What this task involves ▸
Set down each entry from the block beneath, exactly as written.

--- Begin Stored data ---

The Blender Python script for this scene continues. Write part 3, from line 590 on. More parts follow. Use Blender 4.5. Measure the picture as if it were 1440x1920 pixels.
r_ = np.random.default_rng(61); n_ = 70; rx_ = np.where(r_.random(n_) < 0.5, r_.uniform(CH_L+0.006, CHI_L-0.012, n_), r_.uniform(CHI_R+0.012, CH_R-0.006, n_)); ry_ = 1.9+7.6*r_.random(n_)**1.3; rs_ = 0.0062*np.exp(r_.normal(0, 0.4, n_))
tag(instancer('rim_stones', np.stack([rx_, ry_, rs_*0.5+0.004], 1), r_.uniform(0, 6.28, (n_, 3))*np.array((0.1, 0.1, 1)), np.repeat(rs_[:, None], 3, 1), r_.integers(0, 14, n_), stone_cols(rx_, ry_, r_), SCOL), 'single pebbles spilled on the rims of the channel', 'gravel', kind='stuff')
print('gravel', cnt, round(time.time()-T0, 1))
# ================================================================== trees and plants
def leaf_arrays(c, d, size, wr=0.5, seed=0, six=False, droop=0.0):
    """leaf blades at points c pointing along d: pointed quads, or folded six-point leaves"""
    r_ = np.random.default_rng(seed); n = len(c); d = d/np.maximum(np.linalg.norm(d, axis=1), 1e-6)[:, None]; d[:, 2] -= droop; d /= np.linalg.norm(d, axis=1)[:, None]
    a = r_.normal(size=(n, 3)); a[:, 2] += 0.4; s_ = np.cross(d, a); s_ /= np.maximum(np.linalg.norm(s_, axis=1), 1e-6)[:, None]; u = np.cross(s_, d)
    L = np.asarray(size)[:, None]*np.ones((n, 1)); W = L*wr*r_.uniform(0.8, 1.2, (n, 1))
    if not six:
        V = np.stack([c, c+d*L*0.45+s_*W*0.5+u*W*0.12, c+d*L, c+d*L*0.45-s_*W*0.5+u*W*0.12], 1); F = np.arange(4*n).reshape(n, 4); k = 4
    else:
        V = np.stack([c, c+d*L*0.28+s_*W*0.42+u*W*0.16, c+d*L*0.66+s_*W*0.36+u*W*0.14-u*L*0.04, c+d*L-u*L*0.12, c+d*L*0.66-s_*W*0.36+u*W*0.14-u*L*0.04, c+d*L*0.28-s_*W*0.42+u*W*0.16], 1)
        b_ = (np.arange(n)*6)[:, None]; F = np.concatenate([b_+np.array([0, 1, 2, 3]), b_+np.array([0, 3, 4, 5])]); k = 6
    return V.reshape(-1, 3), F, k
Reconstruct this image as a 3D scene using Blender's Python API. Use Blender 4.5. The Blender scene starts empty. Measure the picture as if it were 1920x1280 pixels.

--- End Stored data ---

Answer for this exercise ▸
The Blender Python script for this scene continues. Write part 3, from line 590 on. More parts follow. Use Blender 4.5. Measure the picture as if it were 1440x1920 pixels.
r_ = np.random.default_rng(61); n_ = 70; rx_ = np.where(r_.random(n_) < 0.5, r_.uniform(CH_L+0.006, CHI_L-0.012, n_), r_.uniform(CHI_R+0.012, CH_R-0.006, n_)); ry_ = 1.9+7.6*r_.random(n_)**1.3; rs_ = 0.0062*np.exp(r_.normal(0, 0.4, n_))
tag(instancer('rim_stones', np.stack([rx_, ry_, rs_*0.5+0.004], 1), r_.uniform(0, 6.28, (n_, 3))*np.array((0.1, 0.1, 1)), np.repeat(rs_[:, None], 3, 1), r_.integers(0, 14, n_), stone_cols(rx_, ry_, r_), SCOL), 'single pebbles spilled on the rims of the channel', 'gravel', kind='stuff')
print('gravel', cnt, round(time.time()-T0, 1))
# ================================================================== trees and plants
def leaf_arrays(c, d, size, wr=0.5, seed=0, six=False, droop=0.0):
    """leaf blades at points c pointing along d: pointed quads, or folded six-point leaves"""
    r_ = np.random.default_rng(seed); n = len(c); d = d/np.maximum(np.linalg.norm(d, axis=1), 1e-6)[:, None]; d[:, 2] -= droop; d /= np.linalg.norm(d, axis=1)[:, None]
    a = r_.normal(size=(n, 3)); a[:, 2] += 0.4; s_ = np.cross(d, a); s_ /= np.maximum(np.linalg.norm(s_, axis=1), 1e-6)[:, None]; u = np.cross(s_, d)
    L = np.asarray(size)[:, None]*np.ones((n, 1)); W = L*wr*r_.uniform(0.8, 1.2, (n, 1))
    if not six:
        V = np.stack([c, c+d*L*0.45+s_*W*0.5+u*W*0.12, c+d*L, c+d*L*0.45-s_*W*0.5+u*W*0.12], 1); F = np.arange(4*n).reshape(n, 4); k = 4
    else:
        V = np.stack([c, c+d*L*0.28+s_*W*0.42+u*W*0.16, c+d*L*0.66+s_*W*0.36+u*W*0.14-u*L*0.04, c+d*L-u*L*0.12, c+d*L*0.66-s_*W*0.36+u*W*0.14-u*L*0.04, c+d*L*0.28-s_*W*0.42+u*W*0.16], 1)
        b_ = (np.arange(n)*6)[:, None]; F = np.concatenate([b_+np.array([0, 1, 2, 3]), b_+np.array([0, 3, 4, 5])]); k = 6
    return V.reshape(-1, 3), F, k
Reconstruct this image as a 3D scene using Blender's Python API. Use Blender 4.5. The Blender scene starts empty. Measure the picture as if it were 1920x1280 pixels.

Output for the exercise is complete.